DATA:
****

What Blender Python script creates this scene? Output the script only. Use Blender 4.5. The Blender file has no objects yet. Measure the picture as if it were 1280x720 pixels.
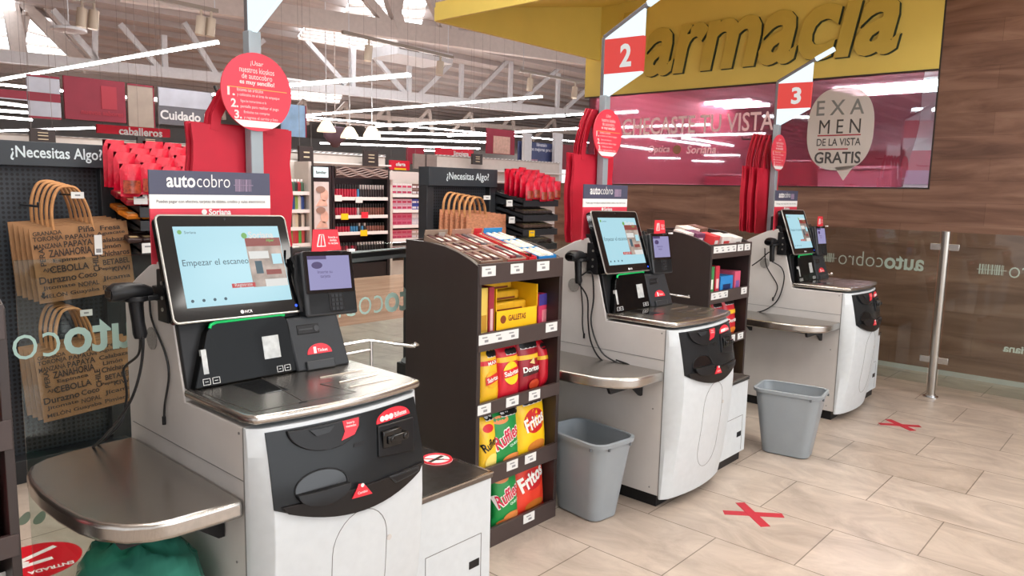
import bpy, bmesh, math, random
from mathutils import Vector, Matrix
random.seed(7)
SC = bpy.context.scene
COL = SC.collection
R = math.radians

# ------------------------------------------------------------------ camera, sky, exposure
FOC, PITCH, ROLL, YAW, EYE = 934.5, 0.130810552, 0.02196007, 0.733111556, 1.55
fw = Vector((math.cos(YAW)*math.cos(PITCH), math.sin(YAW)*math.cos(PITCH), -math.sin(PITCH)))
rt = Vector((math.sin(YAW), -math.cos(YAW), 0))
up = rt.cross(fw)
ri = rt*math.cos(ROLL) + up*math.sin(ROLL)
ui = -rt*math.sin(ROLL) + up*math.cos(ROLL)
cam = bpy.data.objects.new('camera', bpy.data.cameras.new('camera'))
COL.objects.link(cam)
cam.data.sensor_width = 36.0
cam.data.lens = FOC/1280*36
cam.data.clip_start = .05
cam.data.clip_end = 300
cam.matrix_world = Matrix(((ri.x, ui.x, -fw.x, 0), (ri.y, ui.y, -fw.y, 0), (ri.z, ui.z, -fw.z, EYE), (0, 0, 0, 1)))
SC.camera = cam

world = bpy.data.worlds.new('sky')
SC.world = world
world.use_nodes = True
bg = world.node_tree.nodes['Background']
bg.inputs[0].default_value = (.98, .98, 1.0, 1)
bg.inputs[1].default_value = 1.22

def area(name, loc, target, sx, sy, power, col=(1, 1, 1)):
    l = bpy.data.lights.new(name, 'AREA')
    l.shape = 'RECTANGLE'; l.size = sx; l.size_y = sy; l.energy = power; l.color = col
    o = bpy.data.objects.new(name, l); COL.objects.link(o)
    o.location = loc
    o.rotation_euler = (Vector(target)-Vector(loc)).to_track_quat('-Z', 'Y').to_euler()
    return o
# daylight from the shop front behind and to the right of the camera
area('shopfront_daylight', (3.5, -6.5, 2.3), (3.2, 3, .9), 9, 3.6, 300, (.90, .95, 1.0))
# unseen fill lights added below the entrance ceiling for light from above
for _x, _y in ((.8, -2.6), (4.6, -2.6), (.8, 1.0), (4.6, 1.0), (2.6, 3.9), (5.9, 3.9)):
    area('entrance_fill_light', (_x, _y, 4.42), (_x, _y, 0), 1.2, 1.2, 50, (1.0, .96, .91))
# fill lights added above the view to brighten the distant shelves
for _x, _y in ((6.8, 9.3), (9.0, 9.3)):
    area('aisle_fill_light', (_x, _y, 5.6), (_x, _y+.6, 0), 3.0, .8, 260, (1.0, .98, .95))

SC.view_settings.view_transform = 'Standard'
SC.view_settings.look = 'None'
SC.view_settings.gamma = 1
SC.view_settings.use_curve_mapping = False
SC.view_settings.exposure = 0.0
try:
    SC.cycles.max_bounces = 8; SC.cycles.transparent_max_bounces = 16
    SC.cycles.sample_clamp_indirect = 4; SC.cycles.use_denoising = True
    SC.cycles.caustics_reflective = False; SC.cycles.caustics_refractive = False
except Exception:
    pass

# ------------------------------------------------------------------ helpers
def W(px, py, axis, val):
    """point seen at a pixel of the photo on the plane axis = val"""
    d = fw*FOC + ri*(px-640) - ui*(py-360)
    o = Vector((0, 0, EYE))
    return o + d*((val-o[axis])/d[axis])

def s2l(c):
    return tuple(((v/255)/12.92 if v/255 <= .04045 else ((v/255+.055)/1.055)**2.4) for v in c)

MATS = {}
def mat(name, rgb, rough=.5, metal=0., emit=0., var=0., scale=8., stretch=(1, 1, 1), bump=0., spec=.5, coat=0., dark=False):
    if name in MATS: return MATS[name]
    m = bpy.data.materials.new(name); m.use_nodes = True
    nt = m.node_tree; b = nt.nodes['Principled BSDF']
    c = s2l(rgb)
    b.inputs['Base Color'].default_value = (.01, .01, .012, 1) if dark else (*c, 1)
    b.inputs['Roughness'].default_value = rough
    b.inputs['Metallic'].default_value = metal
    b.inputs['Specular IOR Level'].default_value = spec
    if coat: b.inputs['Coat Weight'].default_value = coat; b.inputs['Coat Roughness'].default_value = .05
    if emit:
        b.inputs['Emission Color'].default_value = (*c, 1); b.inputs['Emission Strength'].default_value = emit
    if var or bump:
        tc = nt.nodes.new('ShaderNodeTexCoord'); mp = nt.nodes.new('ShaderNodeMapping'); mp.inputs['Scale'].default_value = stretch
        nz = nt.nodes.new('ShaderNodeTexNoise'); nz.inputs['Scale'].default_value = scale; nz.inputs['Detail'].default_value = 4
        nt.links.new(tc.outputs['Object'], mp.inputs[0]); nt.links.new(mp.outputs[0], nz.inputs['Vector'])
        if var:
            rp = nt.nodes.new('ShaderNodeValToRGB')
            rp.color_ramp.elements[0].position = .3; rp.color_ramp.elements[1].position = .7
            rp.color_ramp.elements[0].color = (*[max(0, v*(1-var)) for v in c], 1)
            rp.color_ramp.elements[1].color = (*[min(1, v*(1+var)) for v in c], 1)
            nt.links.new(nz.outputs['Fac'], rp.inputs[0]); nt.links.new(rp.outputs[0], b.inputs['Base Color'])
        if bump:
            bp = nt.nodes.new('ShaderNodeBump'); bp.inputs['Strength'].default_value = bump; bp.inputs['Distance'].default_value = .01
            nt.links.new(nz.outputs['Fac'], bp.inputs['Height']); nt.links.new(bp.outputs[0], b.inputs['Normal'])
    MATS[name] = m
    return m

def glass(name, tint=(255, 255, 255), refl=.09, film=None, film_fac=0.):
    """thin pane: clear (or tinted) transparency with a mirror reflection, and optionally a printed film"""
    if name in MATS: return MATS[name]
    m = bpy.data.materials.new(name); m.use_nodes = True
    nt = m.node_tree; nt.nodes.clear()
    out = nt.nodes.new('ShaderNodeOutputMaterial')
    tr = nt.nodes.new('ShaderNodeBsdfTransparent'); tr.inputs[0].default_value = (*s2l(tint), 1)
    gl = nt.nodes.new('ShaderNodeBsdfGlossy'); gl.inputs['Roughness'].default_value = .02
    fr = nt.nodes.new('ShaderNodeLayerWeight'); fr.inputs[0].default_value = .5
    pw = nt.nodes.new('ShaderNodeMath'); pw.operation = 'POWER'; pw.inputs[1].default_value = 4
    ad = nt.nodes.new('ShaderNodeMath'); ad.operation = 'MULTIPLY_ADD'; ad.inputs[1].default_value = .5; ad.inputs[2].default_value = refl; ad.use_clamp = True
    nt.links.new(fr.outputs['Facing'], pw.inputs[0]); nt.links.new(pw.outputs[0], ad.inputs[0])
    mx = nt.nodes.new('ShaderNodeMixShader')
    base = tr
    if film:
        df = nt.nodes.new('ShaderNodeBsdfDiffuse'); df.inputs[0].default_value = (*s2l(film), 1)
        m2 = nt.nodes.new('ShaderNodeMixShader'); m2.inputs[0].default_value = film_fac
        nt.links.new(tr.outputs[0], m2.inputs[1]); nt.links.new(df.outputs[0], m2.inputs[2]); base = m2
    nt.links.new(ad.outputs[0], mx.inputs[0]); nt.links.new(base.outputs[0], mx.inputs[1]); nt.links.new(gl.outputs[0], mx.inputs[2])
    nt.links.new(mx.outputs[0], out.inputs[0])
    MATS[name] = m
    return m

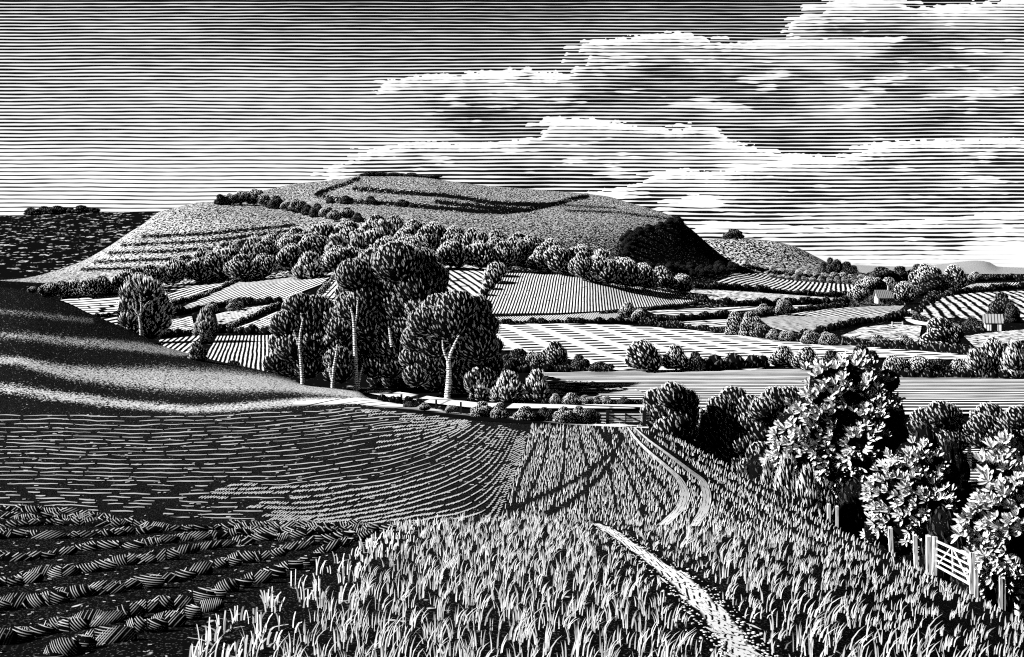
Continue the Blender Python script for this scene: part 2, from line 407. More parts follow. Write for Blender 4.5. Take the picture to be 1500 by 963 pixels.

****

PROBLEM DESCRIPTION:
Retype the whole listing exactly and leave the pictures out.

OUTPUT OF THE TASK:
What Blender Python script creates this scene? Output the script only. Use Blender 4.5. The Blender file has no objects yet. Measure the picture as if it were 1280x720 pixels.
import bpy, bmesh, math, random
from mathutils import Vector, Matrix
random.seed(7)
SC = bpy.context.scene
COL = SC.collection
R = math.radians

# ------------------------------------------------------------------ camera, sky, exposure
FOC, PITCH, ROLL, YAW, EYE = 934.5, 0.130810552, 0.02196007, 0.733111556, 1.55
fw = Vector((math.cos(YAW)*math.cos(PITCH), math.sin(YAW)*math.cos(PITCH), -math.sin(PITCH)))
rt = Vector((math.sin(YAW), -math.cos(YAW), 0))
up = rt.cross(fw)
ri = rt*math.cos(ROLL) + up*math.sin(ROLL)
ui = -rt*math.sin(ROLL) + up*math.cos(ROLL)
cam = bpy.data.objects.new('camera', bpy.data.cameras.new('camera'))
COL.objects.link(cam)
cam.data.sensor_width = 36.0
cam.data.lens = FOC/1280*36
cam.data.clip_start = .05
cam.data.clip_end = 300
cam.matrix_world = Matrix(((ri.x, ui.x, -fw.x, 0), (ri.y, ui.y, -fw.y, 0), (ri.z, ui.z, -fw.z, EYE), (0, 0, 0, 1)))
SC.camera = cam

world = bpy.data.worlds.new('sky')
SC.world = world
world.use_nodes = True
bg = world.node_tree.nodes['Background']
bg.inputs[0].default_value = (.98, .98, 1.0, 1)
bg.inputs[1].default_value = 1.22

def area(name, loc, target, sx, sy, power, col=(1, 1, 1)):
    l = bpy.data.lights.new(name, 'AREA')
    l.shape = 'RECTANGLE'; l.size = sx; l.size_y = sy; l.energy = power; l.color = col
    o = bpy.data.objects.new(name, l); COL.objects.link(o)
    o.location = loc
    o.rotation_euler = (Vector(target)-Vector(loc)).to_track_quat('-Z', 'Y').to_euler()
    return o
# daylight from the shop front behind and to the right of the camera
area('shopfront_daylight', (3.5, -6.5, 2.3), (3.2, 3, .9), 9, 3.6, 300, (.90, .95, 1.0))
# unseen fill lights added below the entrance ceiling for light from above
for _x, _y in ((.8, -2.6), (4.6, -2.6), (.8, 1.0), (4.6, 1.0), (2.6, 3.9), (5.9, 3.9)):
    area('entrance_fill_light', (_x, _y, 4.42), (_x, _y, 0), 1.2, 1.2, 50, (1.0, .96, .91))
# fill lights added above the view to brighten the distant shelves
for _x, _y in ((6.8, 9.3), (9.0, 9.3)):
    area('aisle_fill_light', (_x, _y, 5.6), (_x, _y+.6, 0), 3.0, .8, 260, (1.0, .98, .95))

SC.view_settings.view_transform = 'Standard'
SC.view_settings.look = 'None'
SC.view_settings.gamma = 1
SC.view_settings.use_curve_mapping = False
SC.view_settings.exposure = 0.0
try:
    SC.cycles.max_bounces = 8; SC.cycles.transparent_max_bounces = 16
    SC.cycles.sample_clamp_indirect = 4; SC.cycles.use_denoising = True
    SC.cycles.caustics_reflective = False; SC.cycles.caustics_refractive = False
except Exception:
    pass

# ------------------------------------------------------------------ helpers
def W(px, py, axis, val):
    """point seen at a pixel of the photo on the plane axis = val"""
    d = fw*FOC + ri*(px-640) - ui*(py-360)
    o = Vector((0, 0, EYE))
    return o + d*((val-o[axis])/d[axis])

def s2l(c):
    return tuple(((v/255)/12.92 if v/255 <= .04045 else ((v/255+.055)/1.055)**2.4) for v in c)

MATS = {}
def mat(name, rgb, rough=.5, metal=0., emit=0., var=0., scale=8., stretch=(1, 1, 1), bump=0., spec=.5, coat=0., dark=False):
    if name in MATS: return MATS[name]
    m = bpy.data.materials.new(name); m.use_nodes = True
    nt = m.node_tree; b = nt.nodes['Principled BSDF']
    c = s2l(rgb)
    b.inputs['Base Color'].default_value = (.01, .01, .012, 1) if dark else (*c, 1)
    b.inputs['Roughness'].default_value = rough
    b.inputs['Metallic'].default_value = metal
    b.inputs['Specular IOR Level'].default_value = spec
    if coat: b.inputs['Coat Weight'].default_value = coat; b.inputs['Coat Roughness'].default_value = .05
    if emit:
        b.inputs['Emission Color'].default_value = (*c, 1); b.inputs['Emission Strength'].default_value = emit
    if var or bump:
        tc = nt.nodes.new('ShaderNodeTexCoord'); mp = nt.nodes.new('ShaderNodeMapping'); mp.inputs['Scale'].default_value = stretch
        nz = nt.nodes.new('ShaderNodeTexNoise'); nz.inputs['Scale'].default_value = scale; nz.inputs['Detail'].default_value = 4
        nt.links.new(tc.outputs['Object'], mp.inputs[0]); nt.links.new(mp.outputs[0], nz.inputs['Vector'])
        if var:
            rp = nt.nodes.new('ShaderNodeValToRGB')
            rp.color_ramp.elements[0].position = .3; rp.color_ramp.elements[1].position = .7
            rp.color_ramp.elements[0].color = (*[max(0, v*(1-var)) for v in c], 1)
            rp.color_ramp.elements[1].color = (*[min(1, v*(1+var)) for v in c], 1)
            nt.links.new(nz.outputs['Fac'], rp.inputs[0]); nt.links.new(rp.outputs[0], b.inputs['Base Color'])
        if bump:
            bp = nt.nodes.new('ShaderNodeBump'); bp.inputs['Strength'].default_value = bump; bp.inputs['Distance'].default_value = .01
            nt.links.new(nz.outputs['Fac'], bp.inputs['Height']); nt.links.new(bp.outputs[0], b.inputs['Normal'])
    MATS[name] = m
    return m

def glass(name, tint=(255, 255, 255), refl=.09, film=None, film_fac=0.):
    """thin pane: clear (or tinted) transparency with a mirror reflection, and optionally a printed film"""
    if name in MATS: return MATS[name]
    m = bpy.data.materials.new(name); m.use_nodes = True
    nt = m.node_tree; nt.nodes.clear()
    out = nt.nodes.new('ShaderNodeOutputMaterial')
    tr = nt.nodes.new('ShaderNodeBsdfTransparent'); tr.inputs[0].default_value = (*s2l(tint), 1)
    gl = nt.nodes.new('ShaderNodeBsdfGlossy'); gl.inputs['Roughness'].default_value = .02
    fr = nt.nodes.new('ShaderNodeLayerWeight'); fr.inputs[0].default_value = .5
    pw = nt.nodes.new('ShaderNodeMath'); pw.operation = 'POWER'; pw.inputs[1].default_value = 4
    ad = nt.nodes.new('ShaderNodeMath'); ad.operation = 'MULTIPLY_ADD'; ad.inputs[1].default_value = .5; ad.inputs[2].default_value = refl; ad.use_clamp = True
    nt.links.new(fr.outputs['Facing'], pw.inputs[0]); nt.links.new(pw.outputs[0], ad.inputs[0])
    mx = nt.nodes.new('ShaderNodeMixShader')
    base = tr
    if film:
        df = nt.nodes.new('ShaderNodeBsdfDiffuse'); df.inputs[0].default_value = (*s2l(film), 1)
        m2 = nt.nodes.new('ShaderNodeMixShader'); m2.inputs[0].default_value = film_fac
        nt.links.new(tr.outputs[0], m2.inputs[1]); nt.links.new(df.outputs[0], m2.inputs[2]); base = m2
    nt.links.new(ad.outputs[0], mx.inputs[0]); nt.links.new(base.outputs[0], mx.inputs[1]); nt.links.new(gl.outputs[0], mx.inputs[2])
    nt.links.new(mx.outputs[0], out.inputs[0])
    MATS[name] = m
    return m

Continue the Blender Python script for this scene: part 2, from line 407. More parts follow. Write for Blender 4.5. Take the picture to be 1500 by 963 pixels.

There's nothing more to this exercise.